Pentagon considers troop reduction in Sinai, causing Mideast concern

Carter suggests that increased reliance on remote-sensing tech­nology could do job of troops, who have been subjected to attacks from ISIS affiliates.

Satellites to the rescue. An image captured by the International Space Station (ISS) shows the Nile river, the Nile river delta, the Sinai Peninsula and beyond.

2016/05/08 Issue: 55 Page: 13

The Arab Weekly
Gregory Aftandilian

Washington - US Defense Secretary Ashton Carter has no­tified Egypt and Israel that the United States was considering reduc­ing the number of US troops serv­ing in the Multinational Force and Observers (MFO) unit in north Sinai because of the risks of attack by Is­lamic State (ISIS) militants.

Carter suggested that increased reliance on remote-sensing tech­nology could do the job of the troops, who have been subjected to attacks from ISIS affiliates.

ISIS-affiliated Wilayat Sinai (Si­nai Province) fired a rocket at the MFO’s airbase at el-Gorah in the northern Sinai in June 2015. Two Fijian soldiers and four US person­nel were wounded by a bomb on a road near an MFO checkpoint in northern Sinai last September.

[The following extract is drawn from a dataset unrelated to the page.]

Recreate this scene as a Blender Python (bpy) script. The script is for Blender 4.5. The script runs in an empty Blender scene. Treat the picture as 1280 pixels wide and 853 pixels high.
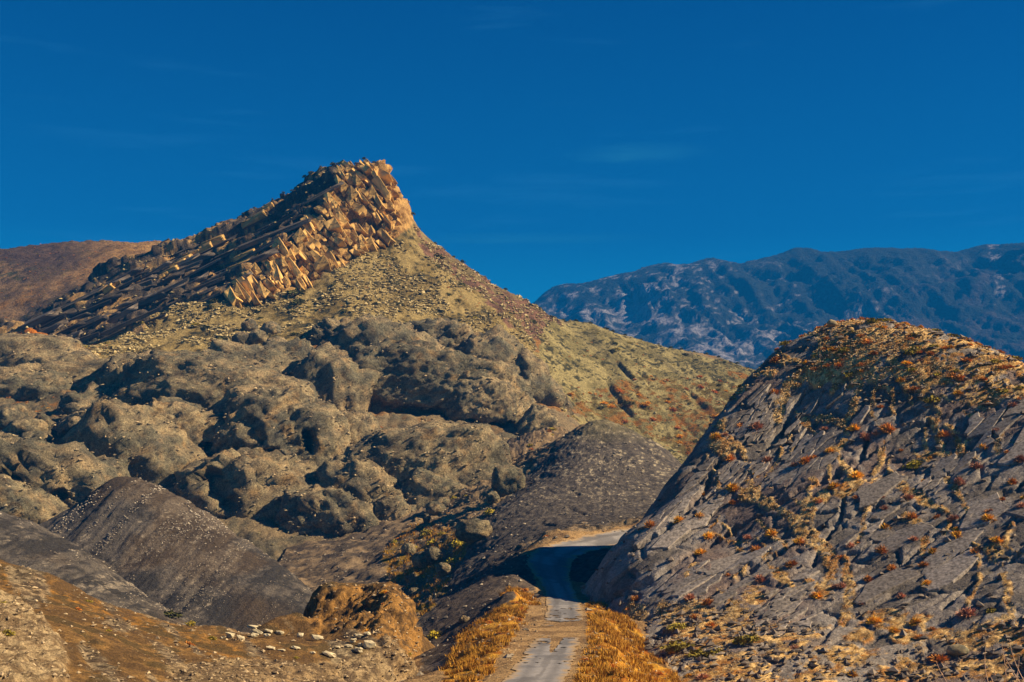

Given that north Sinai is where ISIS is most active, the Pentagon is concerned that US troops will come under more attacks. A Pentagon spokesman said plainly: “It’s a situ­ation there that has risk.”

The MFO was established in 1982 to monitor the 1979 Egyptian-Is­raeli peace treaty in the Sinai, spe­cifically the number of troops and equipment that are allowed in the Sinai peninsula within specified zones. The MFO has successfully ensured the peace treaty between the two former belligerents has been adhered to even when rela­tions between them went through periods of high tension.

The United States has been a major contributor of troops to the MFO contingent since its inception and accounts for 700 of the 1,700 troops in the current contingent. The troops’ primary responsibil­ity is to protect civilian observers monitoring troop and equipment levels as stipulated in the peace treaty.

However, as times have changed so, too, has the situation in the Si­nai. The ISIS threat to Egypt and Is­rael has brought about closer coop­eration between the two countries and Israel has agreed to Egyptian requests to put more troops and military equipment near the Israeli border — beyond what the peace treaty officially allows — to bolster the counterterrorism effort.

But while Egyptian forces have sometimes responded success­fully to ISIS attacks, they have not reduced the overall ISIS threat in Sinai in a meaningful way. There are enough disaffected Bedouins in north Sinai to replenish the ranks of ISIS fighters killed in Egyptian military operations to keep the threat at a high level for some time.

There has been some shifting of MFO troops in north Sinai because of the threats. For example, a few small, remote observer stations in the area have been closed. Al­though the Pentagon wants to re­duce the number of US troops in the “North Camp” and redeploy them to the southern Sinai, it is unclear how many troops are be­ing considered in this drawdown. Some press reporting indicates that about 100 US troops may have already been shifted south.

There are downsides to reduc­ing the number of US troops in the MFO.

Some Israeli and Egyptian offi­cials have voiced concern that ISIS affiliates might be emboldened by what they would claim is a “re­treat” by the United States. After talks about such reductions last November, an Israeli official said “it would reward terrorism… [and] encourage them to be more jihadi”.

Meanwhile, an Egyptian official said Cairo would oppose any re­duction of US troops and referred to the MFO as “essential” to the se­curity of the region.

Although 11 other countries contribute troops to the MFO, it is doubtful that any of them would keep their troops in North Camp if the United States decided to shift them south.

While it is understandable that Pentagon officials are seeking al­ternatives to monitor the northern Sinai without a substantial number of US troops, the decision has rami­fications beyond the scope of mere force protection.

The last thing the United States would want is to provide ISIS with a “victory”, even an ephemeral one. For political and strategic reasons, it would not want to create prob­lems with both Egypt and Israel.

While the Pentagon seems seri­ous about reducing the number of US troops in North Camp, other factors might come into play that would cause it to rethink the plan.

Gregory Aftandilian is a lecturer at the Pardee School of Global Studies at Boston University and is a former U.S. State Department Middle East analyst.